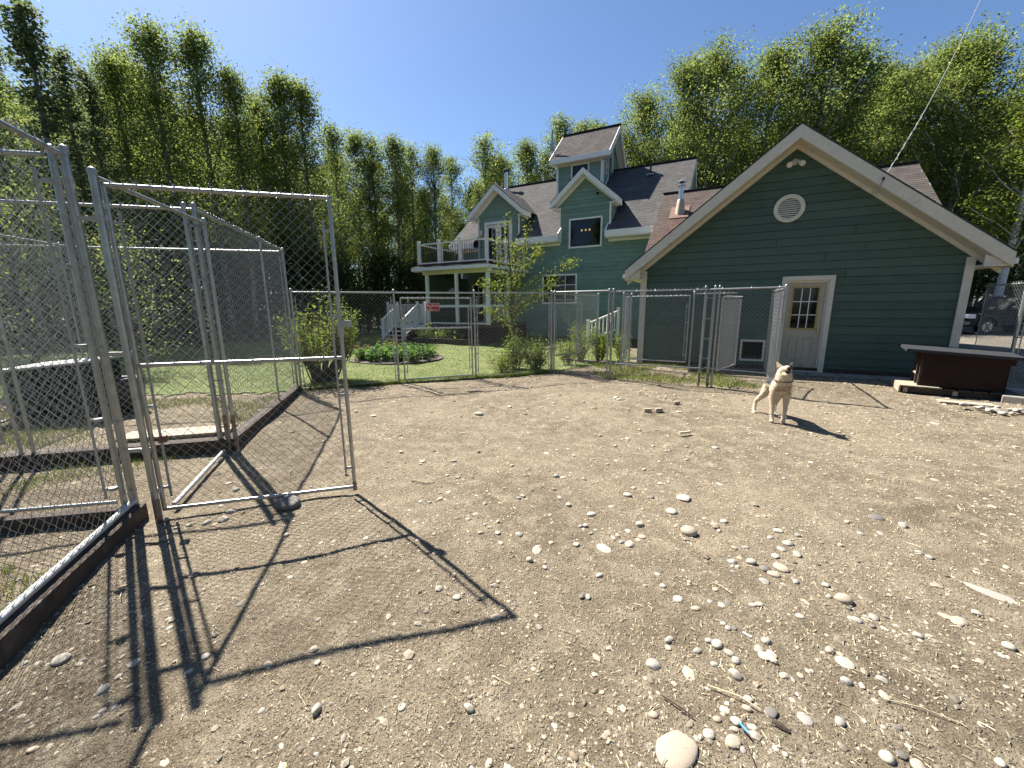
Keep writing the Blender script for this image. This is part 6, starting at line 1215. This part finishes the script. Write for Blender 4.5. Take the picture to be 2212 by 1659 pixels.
    MB().tube([WW(.240, 0, .796), WW(.268, 0, .798), WW(.284, 0, .796)], [.020, .029, .018], 12).build('nose', 'nose', root, smooth=True)
    MB().tube([WW(.262, 0, .765), WW(.245, 0, .744), WW(.195, 0, .730)], [.012, .027, .030], 10).build('mouth', 'nose', root, smooth=True)
    MB().tube([WW(.240, 0, .712), WW(.19, 0, .700), WW(.12, 0, .695)], [.014, .028, .048], 10).build('lower_jaw', m, root, smooth=True)
    n = 20; mb = MB(); ring_ = []
    for k in range(n+1):
        th = 2*math.pi*k/n; p = Vector(WW(.058, 0, .600))+lf*math.cos(th)*.107+(fwd_*.95+Vector((0, 0, -.10)))*math.sin(th)*.104; ring_.append(tuple(p))
    MB().tube(ring_, .007, 6, caps=False).build('collar', 'collar', root, smooth=True)
    # short coat: blades of fur grown from the surface, lying back and down
    dg = bpy.context.evaluated_depsgraph_get(); ev = o.evaluated_get(dg); em = ev.to_mesh(); nv = len(em.vertices)
    co = np.zeros(nv*3); no = np.zeros(nv*3); em.vertices.foreach_get('co', co); em.vertex_normals.foreach_get('vector', no); co = co.reshape(-1, 3); no = no.reshape(-1, 3); ev.to_mesh_clear()
    rg = np.random.default_rng(2); idx = rg.integers(0, nv, 26000); P = co[idx]+rg.normal(0, .003, (26000, 3)); Nn = no[idx]
    zz = P[:, 2]; ln = np.interp(zz, [0, .12, .35, .5, .66, .72, .80, .9], [.004, .007, .014, .022, .024, .014, .008, .006])*rg.uniform(.6, 1.3, len(P))
    back = -np.array(fwd_)*.55+np.array([0, 0, -1.0]); tg = back-Nn*(Nn@back)[:, None]; tg /= np.linalg.norm(tg, axis=1)[:, None]+1e-6; dr = tg+Nn*.55+rg.normal(0, .18, P.shape); dr /= np.linalg.norm(dr, axis=1)[:, None]
    sd2 = np.cross(dr, Nn); sd2 /= np.linalg.norm(sd2, axis=1)[:, None]+1e-6; w2 = (.0016+0*zz)[:, None]
    V = np.stack([P-sd2*w2, P+sd2*w2, P+dr*ln[:, None]], 1).reshape(-1, 3)+np.array(ctr); F = np.arange(len(V)).reshape(-1, 3)
    npmesh('fur', V, F, None, root, kind='stuff').data.materials.append(m)
    return root
build_dog()
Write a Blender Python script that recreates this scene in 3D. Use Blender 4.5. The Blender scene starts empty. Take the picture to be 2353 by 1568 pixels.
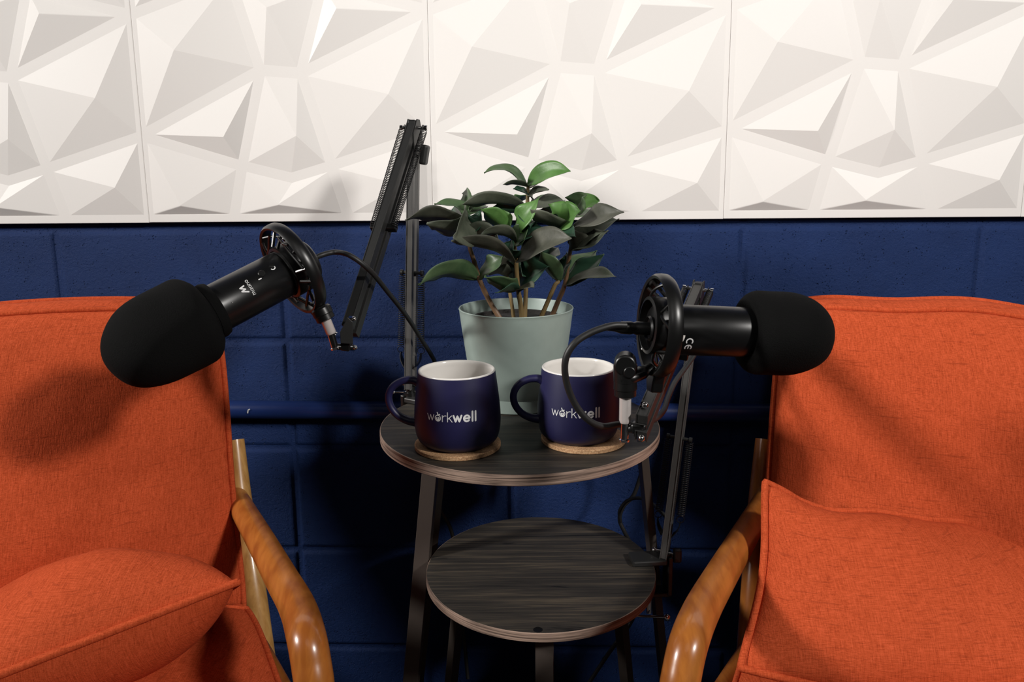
import bpy, bmesh, math, random
from mathutils import Vector, Matrix, noise
random.seed(7)
PI = math.pi
scene = bpy.context.scene
col = scene.collection
V = Vector
R = math.radians

# ------------------------------------------------------------------ camera
F_PX, CX, CY = 1782.8, 1176.5, 710.9
H = 1.0                                   # height of the camera above the floor
pitch, roll = R(10.11), R(-0.50)
cam_f = V((0, math.cos(pitch), -math.sin(pitch)))
_r = V((1, 0, 0)); _u = _r.cross(cam_f)
cam_r = _r*math.cos(roll) + _u*math.sin(roll)
cam_u = -_r*math.sin(roll) + _u*math.cos(roll)
CAM = V((0, 0, H))
cd = bpy.data.cameras.new('camera'); cam = bpy.data.objects.new('camera', cd); col.objects.link(cam)
cd.sensor_fit = 'HORIZONTAL'; cd.sensor_width = 36.0
cd.lens = F_PX/2353*36.0
cd.shift_y = -(784-CY)/2353
cd.clip_start = 0.02
m = Matrix((cam_r, cam_u, -cam_f)).transposed().to_4x4(); m.translation = CAM
cam.matrix_world = m
scene.camera = cam

def ray(x, y): return cam_r*((x-CX)/F_PX) - cam_u*((y-CY)/F_PX) + cam_f
def at(x, y, Y):                          # point seen at (x, y) at world depth Y
    d = ray(x, y); return CAM + d*(Y/d.y)
def atz(x, y, z):                         # point seen at (x, y) at world height z
    d = ray(x, y); return CAM + d*((z-H)/d.z)
YAW = R(1.86); WD = 1.348
WU = V((math.cos(YAW), -math.sin(YAW), 0)); WN = V((math.sin(YAW), math.cos(YAW), 0))
def atw(x, y, h=0.0):                     # point on the wall plane pulled forward by h
    d = ray(x, y); return CAM + d*((WD-h)/d.dot(WN))
def wall(u, z, h=0.0): return WU*u + WN*(WD-h) + V((0, 0, z))

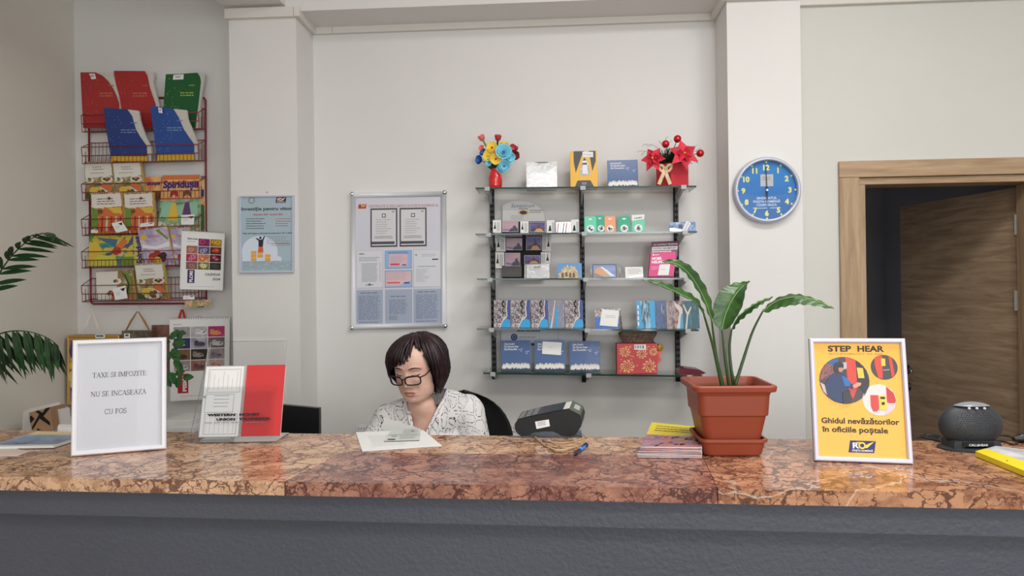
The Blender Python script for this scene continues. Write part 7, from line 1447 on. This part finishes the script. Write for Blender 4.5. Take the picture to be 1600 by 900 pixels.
def cut(p):
    q = p-HC; z = q.z
    if math.hypot((p.x-nx_)/.057, (p.y-ny_)/.060) < 1 and z > -.24: return True
    if z > -.285 and q.y < .085:
        t = (z+.285)/.16; xl, xr = .020-.052*t, .022+.060*t
        return xl < q.x < xr
    return False
bm_ = bmesh.new(); bv = [bm_.verts.new(p) for p in V2]
for f in F2: bm_.faces.new([bv[i] for i in f])
bm_.normal_update()
for v in bm_.verts: v.co += v.normal*wrinkle(v.co)
bmesh.ops.delete(bm_, geom=[v for v in bm_.verts if cut(v.co)], context='VERTS')
for _ in range(3): bmesh.ops.smooth_vert(bm_, verts=[v for v in bm_.verts if v.is_boundary], factor=.5, use_axis_x=True, use_axis_y=True, use_axis_z=True)
bm_.verts.index_update(); m = MB(); m.add([v.co.copy() for v in bm_.verts], [tuple(v.index for v in f.verts) for f in bm_.faces], M_BL, True); bm_.free()
bl_o = m.build('blouse', W_); q_ = bl_o.modifiers.new('t', 'SOLIDIFY'); q_.thickness = .003; q_.offset = 1
# collar facing turned out along the neckline
m = MB()
for pts in (((-.052, .075, -.125), (-.046, .028, -.150), (-.030, -.010, -.190), (-.006, -.048, -.235), (.016, -.078, -.285)), ((.092, .10, -.118), (.088, .045, -.135), (.072, -.002, -.170), (.048, -.040, -.225), (.028, -.074, -.285))):
    P = spline([rel(*p) for p in pts], 6); m.tube(P, [.010]*len(P), M_BL, 8, True, .45)
m.build('neckline_band', W_)
# trousers
V3, F3 = capsule_mesh(legs(.012)+[(HIP+V((-.06, 0, .04)), HIP+V((.06, 0, .04)), .135, .135, 1)], .009, 4); MB().add(V3, F3, mat((40, 42, 54), 1, .8), True).build('trousers', W_)
for s in (-1, 1):
    a_ = HIP+V((s*.11, -.34, -.555)); MB().tube([a_, a_+V((0, -.06, -.005)), a_+V((s*.005, -.13, -.018)), a_+V((s*.005, -.19, -.020))], [.036, .044, .042, .022], M_BLACK, 12).build('shoe', W_)
# sheet of paper held up before her
A, B, C_, D_2 = at(590, 738, 2.345), at(668, 738, 2.325), at(652, 668, 2.36), at(600, 652, 2.40)
F = Face(A, B, C_, D_2); MB().slab(F, .001, M_PAPER).solo('held_paper', 'white sheet of paper held upright in front of the woman', 'paper')
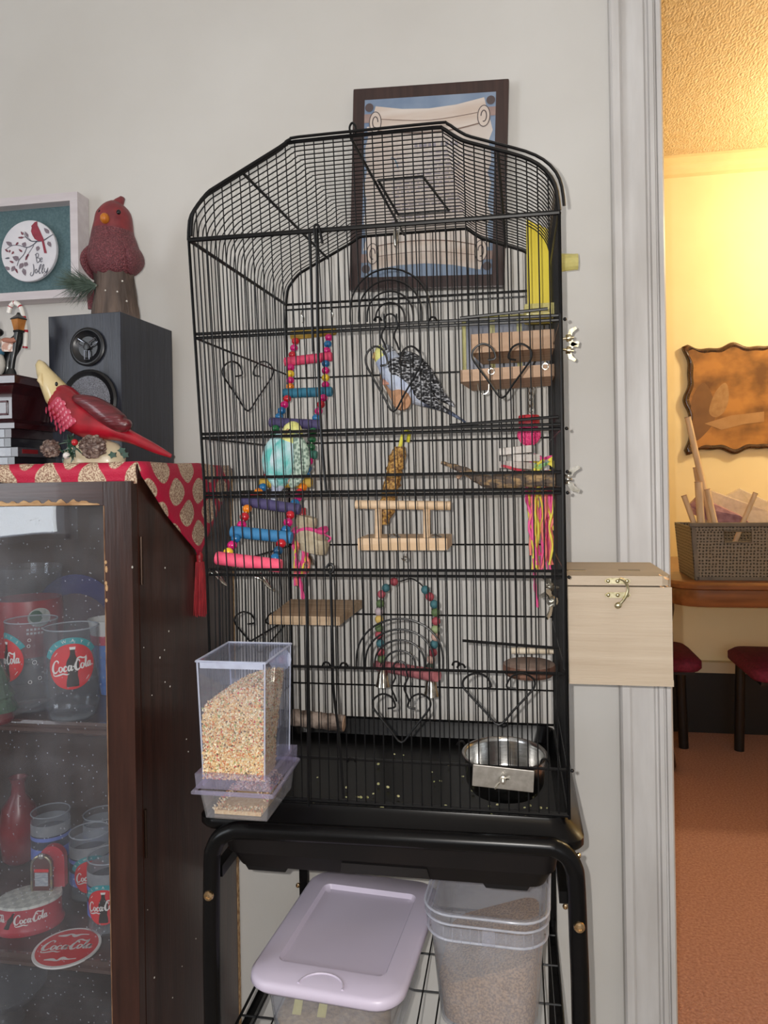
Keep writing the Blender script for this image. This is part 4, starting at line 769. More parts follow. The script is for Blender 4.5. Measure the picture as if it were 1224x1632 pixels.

Description of the task: Repeat all of the records verbatim, leaving out the pictures.

The completed task:
Keep writing the Blender script for this image. This is part 6, starting at line 1215. This part finishes the script. Write for Blender 4.5. Take the picture to be 2212 by 1659 pixels.
    MB().tube([WW(.240, 0, .796), WW(.268, 0, .798), WW(.284, 0, .796)], [.020, .029, .018], 12).build('nose', 'nose', root, smooth=True)
    MB().tube([WW(.262, 0, .765), WW(.245, 0, .744), WW(.195, 0, .730)], [.012, .027, .030], 10).build('mouth', 'nose', root, smooth=True)
    MB().tube([WW(.240, 0, .712), WW(.19, 0, .700), WW(.12, 0, .695)], [.014, .028, .048], 10).build('lower_jaw', m, root, smooth=True)
    n = 20; mb = MB(); ring_ = []
    for k in range(n+1):
        th = 2*math.pi*k/n; p = Vector(WW(.058, 0, .600))+lf*math.cos(th)*.107+(fwd_*.95+Vector((0, 0, -.10)))*math.sin(th)*.104; ring_.append(tuple(p))
    MB().tube(ring_, .007, 6, caps=False).build('collar', 'collar', root, smooth=True)
    # short coat: blades of fur grown from the surface, lying back and down
    dg = bpy.context.evaluated_depsgraph_get(); ev = o.evaluated_get(dg); em = ev.to_mesh(); nv = len(em.vertices)
    co = np.zeros(nv*3); no = np.zeros(nv*3); em.vertices.foreach_get('co', co); em.vertex_normals.foreach_get('vector', no); co = co.reshape(-1, 3); no = no.reshape(-1, 3); ev.to_mesh_clear()
    rg = np.random.default_rng(2); idx = rg.integers(0, nv, 26000); P = co[idx]+rg.normal(0, .003, (26000, 3)); Nn = no[idx]
    zz = P[:, 2]; ln = np.interp(zz, [0, .12, .35, .5, .66, .72, .80, .9], [.004, .007, .014, .022, .024, .014, .008, .006])*rg.uniform(.6, 1.3, len(P))
    back = -np.array(fwd_)*.55+np.array([0, 0, -1.0]); tg = back-Nn*(Nn@back)[:, None]; tg /= np.linalg.norm(tg, axis=1)[:, None]+1e-6; dr = tg+Nn*.55+rg.normal(0, .18, P.shape); dr /= np.linalg.norm(dr, axis=1)[:, None]
    sd2 = np.cross(dr, Nn); sd2 /= np.linalg.norm(sd2, axis=1)[:, None]+1e-6; w2 = (.0016+0*zz)[:, None]
    V = np.stack([P-sd2*w2, P+sd2*w2, P+dr*ln[:, None]], 1).reshape(-1, 3)+np.array(ctr); F = np.arange(len(V)).reshape(-1, 3)
    npmesh('fur', V, F, None, root, kind='stuff').data.materials.append(m)
    return root
build_dog()
Write a Blender Python script that recreates this scene in 3D. Use Blender 4.5. The Blender scene starts empty. Take the picture to be 2353 by 1568 pixels.
import bpy, bmesh, math, random
from mathutils import Vector, Matrix, noise
random.seed(7)
PI = math.pi
scene = bpy.context.scene
col = scene.collection
V = Vector
R = math.radians

# ------------------------------------------------------------------ camera
F_PX, CX, CY = 1782.8, 1176.5, 710.9
H = 1.0                                   # height of the camera above the floor
pitch, roll = R(10.11), R(-0.50)
cam_f = V((0, math.cos(pitch), -math.sin(pitch)))
_r = V((1, 0, 0)); _u = _r.cross(cam_f)
cam_r = _r*math.cos(roll) + _u*math.sin(roll)
cam_u = -_r*math.sin(roll) + _u*math.cos(roll)
CAM = V((0, 0, H))
cd = bpy.data.cameras.new('camera'); cam = bpy.data.objects.new('camera', cd); col.objects.link(cam)
cd.sensor_fit = 'HORIZONTAL'; cd.sensor_width = 36.0
cd.lens = F_PX/2353*36.0
cd.shift_y = -(784-CY)/2353
cd.clip_start = 0.02
m = Matrix((cam_r, cam_u, -cam_f)).transposed().to_4x4(); m.translation = CAM
cam.matrix_world = m
scene.camera = cam

def ray(x, y): return cam_r*((x-CX)/F_PX) - cam_u*((y-CY)/F_PX) + cam_f
def at(x, y, Y):                          # point seen at (x, y) at world depth Y
    d = ray(x, y); return CAM + d*(Y/d.y)
def atz(x, y, z):                         # point seen at (x, y) at world height z
    d = ray(x, y); return CAM + d*((z-H)/d.z)
YAW = R(1.86); WD = 1.348
WU = V((math.cos(YAW), -math.sin(YAW), 0)); WN = V((math.sin(YAW), math.cos(YAW), 0))
def atw(x, y, h=0.0):                     # point on the wall plane pulled forward by h
    d = ray(x, y); return CAM + d*((WD-h)/d.dot(WN))
def wall(u, z, h=0.0): return WU*u + WN*(WD-h) + V((0, 0, z))

The Blender Python script for this scene continues. Write part 7, from line 1447 on. This part finishes the script. Write for Blender 4.5. Take the picture to be 1600 by 900 pixels.
def cut(p):
    q = p-HC; z = q.z
    if math.hypot((p.x-nx_)/.057, (p.y-ny_)/.060) < 1 and z > -.24: return True
    if z > -.285 and q.y < .085:
        t = (z+.285)/.16; xl, xr = .020-.052*t, .022+.060*t
        return xl < q.x < xr
    return False
bm_ = bmesh.new(); bv = [bm_.verts.new(p) for p in V2]
for f in F2: bm_.faces.new([bv[i] for i in f])
bm_.normal_update()
for v in bm_.verts: v.co += v.normal*wrinkle(v.co)
bmesh.ops.delete(bm_, geom=[v for v in bm_.verts if cut(v.co)], context='VERTS')
for _ in range(3): bmesh.ops.smooth_vert(bm_, verts=[v for v in bm_.verts if v.is_boundary], factor=.5, use_axis_x=True, use_axis_y=True, use_axis_z=True)
bm_.verts.index_update(); m = MB(); m.add([v.co.copy() for v in bm_.verts], [tuple(v.index for v in f.verts) for f in bm_.faces], M_BL, True); bm_.free()
bl_o = m.build('blouse', W_); q_ = bl_o.modifiers.new('t', 'SOLIDIFY'); q_.thickness = .003; q_.offset = 1
# collar facing turned out along the neckline
m = MB()
for pts in (((-.052, .075, -.125), (-.046, .028, -.150), (-.030, -.010, -.190), (-.006, -.048, -.235), (.016, -.078, -.285)), ((.092, .10, -.118), (.088, .045, -.135), (.072, -.002, -.170), (.048, -.040, -.225), (.028, -.074, -.285))):
    P = spline([rel(*p) for p in pts], 6); m.tube(P, [.010]*len(P), M_BL, 8, True, .45)
m.build('neckline_band', W_)
# trousers
V3, F3 = capsule_mesh(legs(.012)+[(HIP+V((-.06, 0, .04)), HIP+V((.06, 0, .04)), .135, .135, 1)], .009, 4); MB().add(V3, F3, mat((40, 42, 54), 1, .8), True).build('trousers', W_)
for s in (-1, 1):
    a_ = HIP+V((s*.11, -.34, -.555)); MB().tube([a_, a_+V((0, -.06, -.005)), a_+V((s*.005, -.13, -.018)), a_+V((s*.005, -.19, -.020))], [.036, .044, .042, .022], M_BLACK, 12).build('shoe', W_)
# sheet of paper held up before her
A, B, C_, D_2 = at(590, 738, 2.345), at(668, 738, 2.325), at(652, 668, 2.36), at(600, 652, 2.40)
F = Face(A, B, C_, D_2); MB().slab(F, .001, M_PAPER).solo('held_paper', 'white sheet of paper held upright in front of the woman', 'paper')
Keep writing the Blender script for this image. This is part 4, starting at line 769. More parts follow. The script is for Blender 4.5. Measure the picture as if it were 1224x1632 pixels.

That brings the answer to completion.